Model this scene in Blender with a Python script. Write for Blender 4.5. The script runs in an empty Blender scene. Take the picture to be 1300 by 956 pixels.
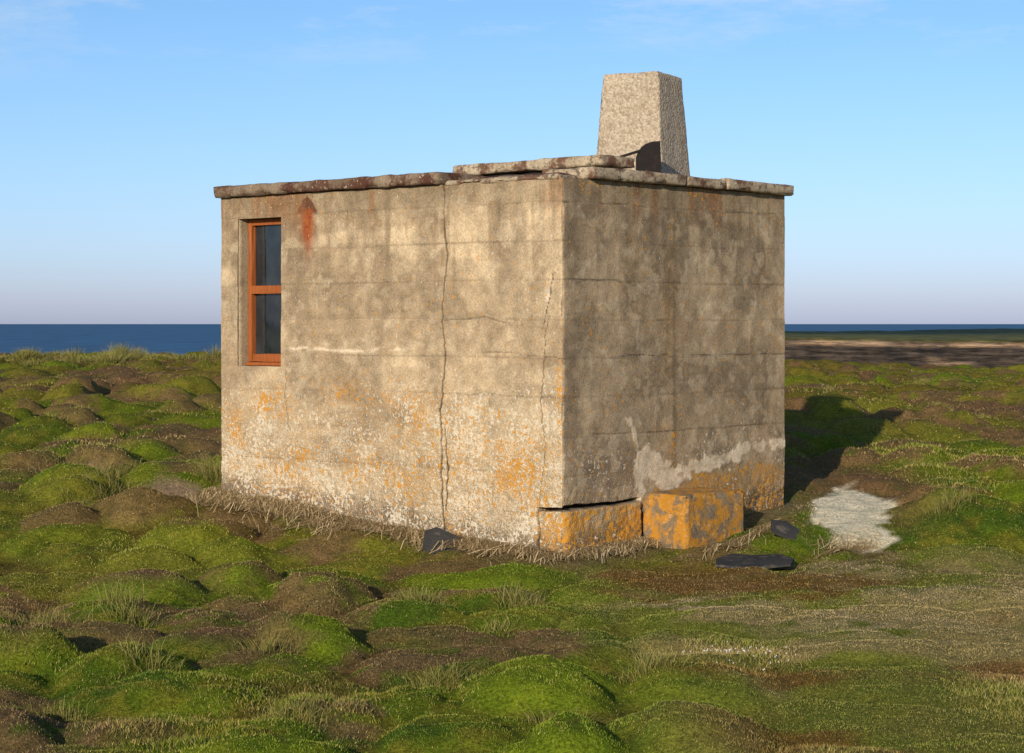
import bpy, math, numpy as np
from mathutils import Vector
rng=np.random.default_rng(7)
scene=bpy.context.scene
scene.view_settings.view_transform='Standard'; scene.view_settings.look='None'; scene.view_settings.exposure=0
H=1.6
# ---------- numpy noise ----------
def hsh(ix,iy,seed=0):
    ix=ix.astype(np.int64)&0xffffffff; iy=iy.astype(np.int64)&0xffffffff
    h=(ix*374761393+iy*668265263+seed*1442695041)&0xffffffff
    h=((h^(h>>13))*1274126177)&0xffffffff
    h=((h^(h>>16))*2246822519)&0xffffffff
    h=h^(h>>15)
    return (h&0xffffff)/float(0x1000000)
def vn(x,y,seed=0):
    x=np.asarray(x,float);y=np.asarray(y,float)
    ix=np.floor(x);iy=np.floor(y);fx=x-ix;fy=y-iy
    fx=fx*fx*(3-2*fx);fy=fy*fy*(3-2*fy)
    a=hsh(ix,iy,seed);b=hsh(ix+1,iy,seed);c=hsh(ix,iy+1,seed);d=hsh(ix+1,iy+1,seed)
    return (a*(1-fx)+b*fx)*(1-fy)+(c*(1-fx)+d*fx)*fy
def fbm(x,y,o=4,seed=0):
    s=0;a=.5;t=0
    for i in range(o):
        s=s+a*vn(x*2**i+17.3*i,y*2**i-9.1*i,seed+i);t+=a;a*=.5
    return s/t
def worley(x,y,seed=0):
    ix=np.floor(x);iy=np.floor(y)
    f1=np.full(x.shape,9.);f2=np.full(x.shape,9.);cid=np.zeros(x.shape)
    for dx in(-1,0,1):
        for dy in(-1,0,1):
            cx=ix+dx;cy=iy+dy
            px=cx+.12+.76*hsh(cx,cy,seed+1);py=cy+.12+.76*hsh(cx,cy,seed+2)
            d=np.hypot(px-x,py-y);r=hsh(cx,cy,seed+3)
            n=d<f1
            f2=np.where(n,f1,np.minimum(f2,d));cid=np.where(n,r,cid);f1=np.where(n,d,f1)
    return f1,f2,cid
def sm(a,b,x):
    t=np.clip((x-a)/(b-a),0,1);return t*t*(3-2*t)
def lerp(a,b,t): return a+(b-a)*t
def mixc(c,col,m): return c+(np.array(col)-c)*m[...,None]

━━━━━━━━

**Exercise requirements**
Give every line above again exactly, with no pictures.

**Solution to the exercise**
Model this scene in Blender with a Python script. Write for Blender 4.5. The script runs in an empty Blender scene. Take the picture to be 1300 by 956 pixels.
import bpy, math, numpy as np
from mathutils import Vector
rng=np.random.default_rng(7)
scene=bpy.context.scene
scene.view_settings.view_transform='Standard'; scene.view_settings.look='None'; scene.view_settings.exposure=0
H=1.6
# ---------- numpy noise ----------
def hsh(ix,iy,seed=0):
    ix=ix.astype(np.int64)&0xffffffff; iy=iy.astype(np.int64)&0xffffffff
    h=(ix*374761393+iy*668265263+seed*1442695041)&0xffffffff
    h=((h^(h>>13))*1274126177)&0xffffffff
    h=((h^(h>>16))*2246822519)&0xffffffff
    h=h^(h>>15)
    return (h&0xffffff)/float(0x1000000)
def vn(x,y,seed=0):
    x=np.asarray(x,float);y=np.asarray(y,float)
    ix=np.floor(x);iy=np.floor(y);fx=x-ix;fy=y-iy
    fx=fx*fx*(3-2*fx);fy=fy*fy*(3-2*fy)
    a=hsh(ix,iy,seed);b=hsh(ix+1,iy,seed);c=hsh(ix,iy+1,seed);d=hsh(ix+1,iy+1,seed)
    return (a*(1-fx)+b*fx)*(1-fy)+(c*(1-fx)+d*fx)*fy
def fbm(x,y,o=4,seed=0):
    s=0;a=.5;t=0
    for i in range(o):
        s=s+a*vn(x*2**i+17.3*i,y*2**i-9.1*i,seed+i);t+=a;a*=.5
    return s/t
def worley(x,y,seed=0):
    ix=np.floor(x);iy=np.floor(y)
    f1=np.full(x.shape,9.);f2=np.full(x.shape,9.);cid=np.zeros(x.shape)
    for dx in(-1,0,1):
        for dy in(-1,0,1):
            cx=ix+dx;cy=iy+dy
            px=cx+.12+.76*hsh(cx,cy,seed+1);py=cy+.12+.76*hsh(cx,cy,seed+2)
            d=np.hypot(px-x,py-y);r=hsh(cx,cy,seed+3)
            n=d<f1
            f2=np.where(n,f1,np.minimum(f2,d));cid=np.where(n,r,cid);f1=np.where(n,d,f1)
    return f1,f2,cid
def sm(a,b,x):
    t=np.clip((x-a)/(b-a),0,1);return t*t*(3-2*t)
def lerp(a,b,t): return a+(b-a)*t
def mixc(c,col,m): return c+(np.array(col)-c)*m[...,None]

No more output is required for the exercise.